• _DATA BLOCK_
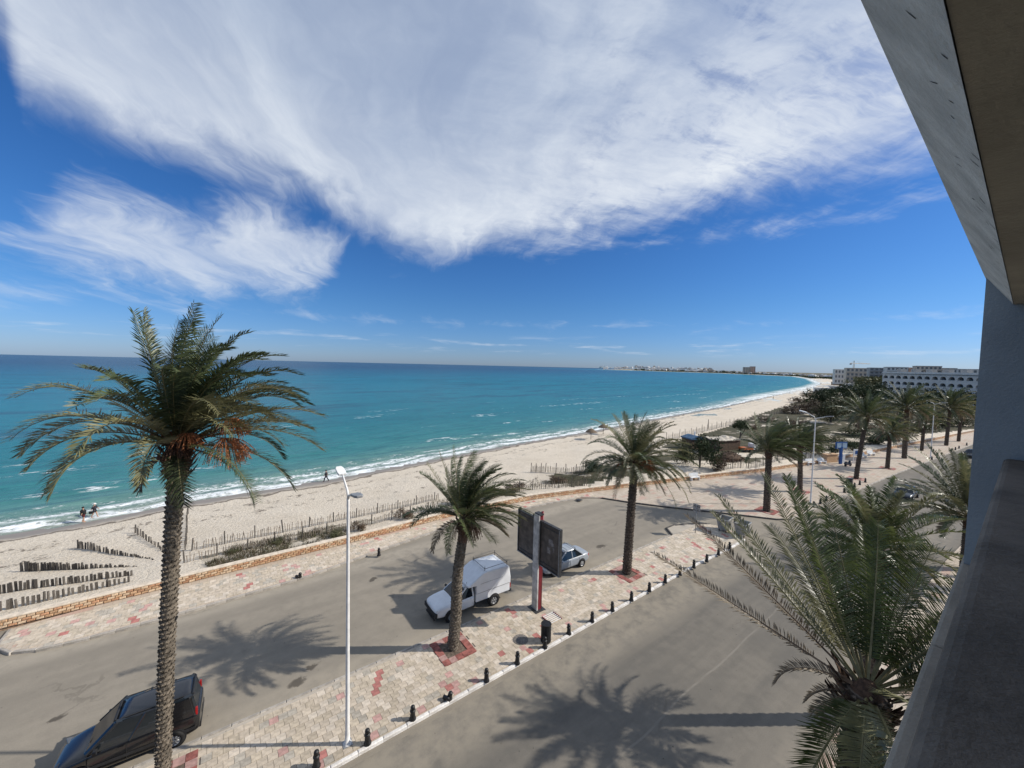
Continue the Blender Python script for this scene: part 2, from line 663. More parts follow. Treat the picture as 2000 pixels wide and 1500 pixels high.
def polar_sheet(name, r0, r1, nr, a0, a1, na, fn, m, extra=()):
    rr = r0 * (r1 / r0) ** (np.arange(nr) / (nr - 1))
    aa = np.radians(np.linspace(a0, a1, na))
    RR, AA = np.meshgrid(rr, aa, indexing='ij')
    xs, ys = RR * np.sin(AA), RR * np.cos(AA)
    z, attrs = fn(xs.ravel(), ys.ravel())
    co = np.stack([xs.ravel(), ys.ravel(), z], 1)
    i = np.arange(nr - 1)[:, None] * na + np.arange(na - 1)[None, :]
    f = np.stack([i, i + na, i + na + 1, i + 1], -1).reshape(-1, 4)[:, ::-1]
    me = bpy.data.meshes.new(name)
    me.vertices.add(len(co))
    me.vertices.foreach_set('co', co.ravel())
    me.loops.add(f.size)
    me.loops.foreach_set('vertex_index', f.ravel())
    me.polygons.add(len(f))
    me.polygons.foreach_set('loop_start', np.arange(len(f)) * 4)
    me.polygons.foreach_set('loop_total', np.full(len(f), 4))
    me.polygons.foreach_set('use_smooth', np.ones(len(f), bool))
    for k, v in attrs.items():
        at = me.attributes.new(k, 'FLOAT', 'POINT')
        at.data.foreach_set('value', v.astype(np.float32))
    me.materials.append(m)
    me.update()
    me.validate()
    o = link(name, me)
    return tag(o, kind='structure')


def attr(name):
    n = X.nt.nodes.new('ShaderNodeAttribute')
    n.attribute_name = name
    return X(n.outputs['Fac'])


def ramp(x, stops):
    n = X.nt.nodes.new('ShaderNodeValToRGB')
    X.nt.links.new(x.s, n.inputs[0])
    e = n.color_ramp.elements
    while len(e) < len(stops):
        e.new(.5)
    for q, (p, c) in zip(e, stops):
        q.position = p
        q.color = (*c, 1)
    return X(n.outputs[0])


def land_mat():
    m = bpy.data.materials.new('sand_and_scrub')
    m.use_nodes = True
    nt = m.node_tree
    X.nt = nt
    b = nt.nodes['Principled BSDF']
    b.inputs['Specular IOR Level'].default_value = .2
    g = nt.nodes.new('ShaderNodeNewGeometry')
    v = X(g.outputs['Position'])
    sd = attr('sd')
    veg = attr('veg')
    w1 = nz(v, .25, 4, .6)
    w2 = nz(v, .9, 5, .65)
    w3 = nz(v, 3.2, 5, .65)
    w4 = nz(v, 14, 4, .7)
    dry = mixc(smooth(w1 * .4 + w3 * .6, .35, .65), (.57, .49, .385), (.68, .60, .49))
    dry = mixc(smooth(w4 * .6 + nz(v, 5.5, 4, .6) * .4, .46, .62) * .42, dry, (.36, .30, .225))
    # foot-churned sand above is only darker spots in the colour
    land = -1.0 * sd
    wet = 1.0 - smooth(land + (w1 - .5) * 2.0, 1.3, 3.0)
    c = mixc(wet, dry, (.235, .205, .175))
    # weed left by the tide, in ragged lines
    for off, wd_, th in ((2.6, .5, .38), (6.0, 1.3, .52), (9.5, 1.7, .54), (14.0, 1.5, .58), (19.0, 1.2, .62)):
        ln_ = land + (w1 - .5) * 5.0 - off
        line = 1.0 - smooth(X.m('ABSOLUTE', ln_), wd_ * .25, wd_)
        c = mixc(line * smooth(w2 * .6 + w3 * .4, th, th + .06) * .8, c, (.10, .075, .055))
    # dune plants
    vg = smooth(veg + (w2 - .5) * .5 + (w3 - .5) * .4, .42, .60)
    vcol = mixc(smooth(w2 * .5 + w4 * .5, .38, .64), (.035, .04, .022), (.12, .10, .06))
    c = mixc(vg, c, vcol)
    rv = nt.nodes.new('ShaderNodeAttribute')
    rv.attribute_name = 'town'
    c = mixc(X(rv.outputs['Fac']) * smooth(nz(v, .02, 5, .6), .35, .6), c, (.10, .095, .062))
    nt.links.new(c.s, b.inputs['Base Color'])
    nt.links.new((.92 - wet * .45).s, b.inputs['Roughness'])
    bn = nt.nodes.new('ShaderNodeBump')
    bn.inputs['Strength'].default_value = .9
    bn.inputs['Distance'].default_value = .22
    dryf = 1.0 - wet * .95
    nt.links.new(((w3 * .7 + nz(v, 6.0, 4, .6) * .5 + w4 * .18) * dryf).s, bn.inputs['Height'])
    nt.links.new(bn.outputs[0], b.inputs['Normal'])
    return m


def sea_mat():
    m = bpy.data.materials.new('sea_water')
    m.use_nodes = True
    nt = m.node_tree
    X.nt = nt
    b = nt.nodes['Principled BSDF']
    g = nt.nodes.new('ShaderNodeNewGeometry')
    v = X(g.outputs['Position'])
    sd = attr('sd')
    mp = nt.nodes.new('ShaderNodeMapping')
    mp.inputs['Rotation'].default_value = (0, 0, -rad(40))
    nt.links.new(v.s, mp.inputs['Vector'])
    vr = X(mp.outputs[0])
    sp = nt.nodes.new('ShaderNodeSeparateXYZ')
    nt.links.new(vr.s, sp.inputs[0])
    xa, ya = X(sp.outputs[0]), X(sp.outputs[1])
    a1 = nz(comb(xa * .012, ya * .05, 0.0), 1.0, 5, .6)
    a2 = nz(comb(xa * .05, ya * .16, 3.0), 1.0, 5, .6)
    # colour follows the depth of the bed
    k = X.m('LOGARITHM', X.m('MAXIMUM', sd + (a1 - .5) * sd * .5, .5) + 1.0, 10.0) / 4.0
    c = ramp(k, [(0.0, (.30, .30, .235)), (.17, (.17, .27, .225)), (.30, (.045, .19, .185)), (.42, (.012, .155, .175)), (.55, (.006, .15, .20)),
                 (.64, (.005, .135, .205)), (.71, (.005, .075, .145)), (.77, (.008, .036, .085)), (1.0, (.010, .028, .062))])
    # weed beds: dark bands along the shore
    bed = smooth(a1 * .6 + a2 * .4, .47, .60) * smooth(sd, 28.0, 90.0) * (1.0 - smooth(sd, 700.0, 1400.0))
    c = mixc(bed * .66, c, (.010, .055, .085))
    c = mixc(smooth(nz(comb(xa * .12, ya * .40, 5.0), 1.0, 6, .7), .40, .66) * .42, c, (.004, .065, .085))
    # foam
    n1 = nz(v, .10, 4, .6)
    n2 = nz(comb(xa * .35, ya * .9, 0.0), 1.0, 6, .7)
    n3 = nz(v, 2.2, 5, .75)
    s2 = sd + (n1 - .5) * 7.0
    f = 1.0 - smooth(s2, .4, 2.6)
    foam = None
    for off, w_, th, al_ in ((.6, 1.5, .42, 1.0), (3.6, 1.3, .45, 1.0), (6.6, .9, .52, .9), (10.0, .8, .60, .8), (21.0, 1.2, .64, .8)):
        r = X.m('ABSOLUTE', s2 - off)
        l = (1.0 - smooth(r, w_ * .3, w_)) * smooth(n2 * .5 + n3 * .35 + n1 * .15, th, th + .10) * al_
        foam = l if foam is None else X.m('MAXIMUM', foam, l)
    lace = (1.0 - smooth(s2, 1.5, 8.0)) * smooth(n3, .52, .66) * .45
    foam = X.m('MAXIMUM', foam, lace)
    caps = smooth(nz(comb(xa * .03, ya * .11, 7.0), 1.0, 3, .5), .60, .66) * smooth(n2, .53, .60) * (1.0 - smooth(sd, 30.0, 95.0))
    foam = X.m('MAXIMUM', foam, caps * .8)
    # further along the bay the surf shows as a broad white belt
    belt = smooth(attr('far'), .15, .9) * (1.0 - smooth(sd, 3.0, 15.0)) * smooth(n1 * .6 + n2 * .4, .40, .54)
    foam = X.m('MAXIMUM', foam, belt * .9)
    c = mixc(foam, c, (.80, .82, .82))
    nt.links.new(c.s, b.inputs['Base Color'])
    nt.links.new((.22 + foam * .6).s, b.inputs['Roughness'])
    nt.links.new((.20 - attr('far') * .16).s, b.inputs['Specular IOR Level'])
    b.inputs['IOR'].default_value = 1.25
    bn = nt.nodes.new('ShaderNodeBump')
    bn.inputs['Strength'].default_value = .75
    bn.inputs['Distance'].default_value = .5
    h = nz(comb(xa * .22, ya * .7, 0.0), 1.0, 4, .55) * .9 + nz(comb(xa * .8, ya * 1.7, 4.0), 1.0, 5, .6) * .45 + foam * .18
    nt.links.new(h.s, bn.inputs['Height'])
    nt.links.new(bn.outputs[0], b.inputs['Normal'])
    return m


VEG = []
for p in ((1185, 905), (1335, 850), (1400, 835), (1470, 808), (1540, 786), (1600, 768), (1640, 755), (1760, 748), (2000, 745), (2000, 850), (1900, 842), (1750, 866), (1600, 895), (1480, 912), (1340, 928), (1180, 950), (1060, 968), (1000, 975), (960, 965), (1060, 925)):
    q = P(*p, -1.0)
    VEG.append((q.x, q.y))
VEG2 = []
for p in ((380, 1075), (640, 1018), (880, 965), (930, 985), (870, 1000), (690, 1050), (420, 1118)):
    q = P(*p, -.6)
    VEG2.append((q.x, q.y))


def inpoly(pp, xs, ys):
    ins = np.zeros(xs.shape, bool)
    for (ax, ay), (bx, by) in zip(pp, pp[1:] + pp[:1]):
        c = (ay > ys) != (by > ys)
        ins ^= c & (xs < (bx - ax) * (ys - ay) / (by - ay + 1e-12) + ax)
    return ins


def land_fn(x, y):
    h, sd, dw, dl, al = land_height(x, y)
    veg = inpoly(VEG, x, y).astype(float) * np.clip(.55 + 2.2 * (fbm(x, y, 7, 4, 21) - .50) + .006 * np.clip(np.hypot(x, y) - 70, 0, 30), 0, 1)
    veg = np.maximum(veg, inpoly(VEG2, x, y) * (.16 + .5 * fbm(x, y, 3.5, 3, 4)))
    # behind the beach all along the bay the land is scrubby
    rr = np.hypot(x, y)
    back = np.clip((dl - 30 - .04 * rr) / 18, 0, 1) * np.clip((rr - 200) / 120, 0, 1)
    veg = np.maximum(veg, back * (.42 + .3 * fbm(x, y, 30, 3, 2)))
    town = np.clip((rr - 320) / 200, 0, 1) * np.clip((dl - 45) / 40, 0, 1)
    return h, {'sd': sd, 'veg': veg, 'town': town}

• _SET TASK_
Take the material above from its first line through the line holding "return X(n.outputs[0])" and set it down exactly, without the pictures.

• _COMPLETE ANSWER_
Continue the Blender Python script for this scene: part 2, from line 663. More parts follow. Treat the picture as 2000 pixels wide and 1500 pixels high.
def polar_sheet(name, r0, r1, nr, a0, a1, na, fn, m, extra=()):
    rr = r0 * (r1 / r0) ** (np.arange(nr) / (nr - 1))
    aa = np.radians(np.linspace(a0, a1, na))
    RR, AA = np.meshgrid(rr, aa, indexing='ij')
    xs, ys = RR * np.sin(AA), RR * np.cos(AA)
    z, attrs = fn(xs.ravel(), ys.ravel())
    co = np.stack([xs.ravel(), ys.ravel(), z], 1)
    i = np.arange(nr - 1)[:, None] * na + np.arange(na - 1)[None, :]
    f = np.stack([i, i + na, i + na + 1, i + 1], -1).reshape(-1, 4)[:, ::-1]
    me = bpy.data.meshes.new(name)
    me.vertices.add(len(co))
    me.vertices.foreach_set('co', co.ravel())
    me.loops.add(f.size)
    me.loops.foreach_set('vertex_index', f.ravel())
    me.polygons.add(len(f))
    me.polygons.foreach_set('loop_start', np.arange(len(f)) * 4)
    me.polygons.foreach_set('loop_total', np.full(len(f), 4))
    me.polygons.foreach_set('use_smooth', np.ones(len(f), bool))
    for k, v in attrs.items():
        at = me.attributes.new(k, 'FLOAT', 'POINT')
        at.data.foreach_set('value', v.astype(np.float32))
    me.materials.append(m)
    me.update()
    me.validate()
    o = link(name, me)
    return tag(o, kind='structure')


def attr(name):
    n = X.nt.nodes.new('ShaderNodeAttribute')
    n.attribute_name = name
    return X(n.outputs['Fac'])


def ramp(x, stops):
    n = X.nt.nodes.new('ShaderNodeValToRGB')
    X.nt.links.new(x.s, n.inputs[0])
    e = n.color_ramp.elements
    while len(e) < len(stops):
        e.new(.5)
    for q, (p, c) in zip(e, stops):
        q.position = p
        q.color = (*c, 1)
    return X(n.outputs[0])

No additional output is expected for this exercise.